Once your home’s foundation was completed, previously excavated dirt is replaced or backfilled around the walls. This “fluffed up” soil is loose, more aerated, and not as dense or tightly packed as undisturbed soil farther away from the house. This looser soil tends to absorb water easier than compacted soil. So, when water collects in the soil immediately surrounding the home it creates a “clay bowl.” The saturated soil expands and puts pressure, known as hydrostatic pressure, on foundation walls. When this constant pressure becomes more than the walls can bear, they will begin to show signs of failure in the form of cracks and inward movement.

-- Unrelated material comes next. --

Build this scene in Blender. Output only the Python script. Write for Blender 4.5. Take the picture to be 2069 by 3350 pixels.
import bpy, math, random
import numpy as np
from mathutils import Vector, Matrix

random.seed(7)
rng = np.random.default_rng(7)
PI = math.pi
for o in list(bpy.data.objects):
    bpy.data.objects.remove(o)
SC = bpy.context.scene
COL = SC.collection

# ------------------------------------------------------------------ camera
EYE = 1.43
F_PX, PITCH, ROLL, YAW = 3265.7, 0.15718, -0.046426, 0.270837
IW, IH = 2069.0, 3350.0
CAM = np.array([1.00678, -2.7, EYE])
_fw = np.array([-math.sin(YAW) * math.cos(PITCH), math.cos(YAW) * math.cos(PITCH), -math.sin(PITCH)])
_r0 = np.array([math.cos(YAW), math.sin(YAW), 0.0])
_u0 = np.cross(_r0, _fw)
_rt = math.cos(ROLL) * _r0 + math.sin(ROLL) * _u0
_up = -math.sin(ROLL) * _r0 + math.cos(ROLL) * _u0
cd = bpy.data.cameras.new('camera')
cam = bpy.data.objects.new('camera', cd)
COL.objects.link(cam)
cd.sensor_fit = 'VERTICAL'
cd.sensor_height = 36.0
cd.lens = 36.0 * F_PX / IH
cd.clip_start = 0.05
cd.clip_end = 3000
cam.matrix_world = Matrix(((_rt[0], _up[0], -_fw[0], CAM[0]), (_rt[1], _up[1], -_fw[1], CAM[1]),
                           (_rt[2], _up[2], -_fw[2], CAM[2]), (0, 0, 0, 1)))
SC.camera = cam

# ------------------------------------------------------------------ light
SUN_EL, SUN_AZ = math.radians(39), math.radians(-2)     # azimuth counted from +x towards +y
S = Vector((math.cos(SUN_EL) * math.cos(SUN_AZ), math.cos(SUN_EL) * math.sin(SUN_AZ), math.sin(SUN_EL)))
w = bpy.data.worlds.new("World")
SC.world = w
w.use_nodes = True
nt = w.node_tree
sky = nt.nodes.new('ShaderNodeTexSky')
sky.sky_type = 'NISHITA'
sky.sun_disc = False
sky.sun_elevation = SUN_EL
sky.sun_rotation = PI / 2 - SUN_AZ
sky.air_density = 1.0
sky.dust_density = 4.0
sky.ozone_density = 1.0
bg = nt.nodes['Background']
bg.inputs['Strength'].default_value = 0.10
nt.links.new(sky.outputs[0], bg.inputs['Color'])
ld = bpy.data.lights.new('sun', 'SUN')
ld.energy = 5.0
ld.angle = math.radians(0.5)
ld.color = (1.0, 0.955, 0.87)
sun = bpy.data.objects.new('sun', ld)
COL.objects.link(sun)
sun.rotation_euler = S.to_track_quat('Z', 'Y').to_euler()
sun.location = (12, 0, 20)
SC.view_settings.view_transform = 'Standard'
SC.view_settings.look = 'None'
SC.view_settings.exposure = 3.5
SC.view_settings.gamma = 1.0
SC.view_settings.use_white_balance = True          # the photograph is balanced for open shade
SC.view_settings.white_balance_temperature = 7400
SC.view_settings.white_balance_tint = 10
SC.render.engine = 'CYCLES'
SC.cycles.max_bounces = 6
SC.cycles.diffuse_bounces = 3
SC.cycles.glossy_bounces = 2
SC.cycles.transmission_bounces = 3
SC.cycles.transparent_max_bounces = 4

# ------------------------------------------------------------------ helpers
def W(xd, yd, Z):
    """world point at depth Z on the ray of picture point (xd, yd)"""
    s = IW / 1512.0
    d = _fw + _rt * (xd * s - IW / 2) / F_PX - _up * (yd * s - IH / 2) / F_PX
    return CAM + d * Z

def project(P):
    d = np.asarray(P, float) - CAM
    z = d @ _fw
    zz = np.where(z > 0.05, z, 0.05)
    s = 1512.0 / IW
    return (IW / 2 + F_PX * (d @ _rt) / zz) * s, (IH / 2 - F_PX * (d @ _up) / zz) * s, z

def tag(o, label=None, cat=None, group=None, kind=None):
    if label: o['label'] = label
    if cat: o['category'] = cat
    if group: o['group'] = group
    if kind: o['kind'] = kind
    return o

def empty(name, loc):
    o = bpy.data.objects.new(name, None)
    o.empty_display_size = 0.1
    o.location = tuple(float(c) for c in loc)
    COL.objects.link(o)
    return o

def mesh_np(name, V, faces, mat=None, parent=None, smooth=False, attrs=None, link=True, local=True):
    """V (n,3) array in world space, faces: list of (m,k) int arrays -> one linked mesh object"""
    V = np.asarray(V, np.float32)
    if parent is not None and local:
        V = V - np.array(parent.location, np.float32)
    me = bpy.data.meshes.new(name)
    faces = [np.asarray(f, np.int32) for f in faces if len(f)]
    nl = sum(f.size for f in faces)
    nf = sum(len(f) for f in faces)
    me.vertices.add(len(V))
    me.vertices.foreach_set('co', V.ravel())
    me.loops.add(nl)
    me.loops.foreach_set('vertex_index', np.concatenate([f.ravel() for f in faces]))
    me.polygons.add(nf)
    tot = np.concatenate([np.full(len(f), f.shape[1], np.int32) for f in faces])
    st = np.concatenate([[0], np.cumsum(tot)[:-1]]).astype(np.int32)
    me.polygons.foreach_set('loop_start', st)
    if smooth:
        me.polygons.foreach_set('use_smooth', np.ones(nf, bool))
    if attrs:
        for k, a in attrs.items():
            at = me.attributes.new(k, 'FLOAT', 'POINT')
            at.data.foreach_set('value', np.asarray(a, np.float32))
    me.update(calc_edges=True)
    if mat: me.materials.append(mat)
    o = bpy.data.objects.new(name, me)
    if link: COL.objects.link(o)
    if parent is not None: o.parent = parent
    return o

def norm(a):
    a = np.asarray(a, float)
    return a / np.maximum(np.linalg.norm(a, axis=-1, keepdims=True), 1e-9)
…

It is natural for soil around your home, especially the backfilled soil, to settle into place over time. But it can settle at an angle and slope towards your foundation walls. This can contribute to the clay bowl effect and hydrostatic pressure, as well as the associated water seepage and wall cracks. The soil also could settle unevenly and lead the structure to do the same. When this happens, you’ll see diagonal wall cracks around windows and doors, and these windows and doors could become difficult to operate.

If you have a fireplace, you’ll need to pay close attention to the exterior chimney. A more dramatic sign of foundation problems and settlement is a failing chimney. Chimneys aren’t always built on the same soil as the house, and they could lack proper footing. When the soil underneath the chimney can no longer support the chimney or its weight, the chimney will start to crack and pull away from the rest of the house.

Water can enter through porous block walls and wall cracks, but another way it can seep inside and wreak havoc on your living environment is through open crawl space vents. Any water and moisture in an unsealed dirt crawl space spells trouble in a lot of ways. Something that will take a big hit is your home’s structural support system. Saturated wooden supports can rot and buckle, and metal supports can rust and corrode. This can then cause sagging, soft floors and floor joists, as well as contribute to problems with hardwood flooring.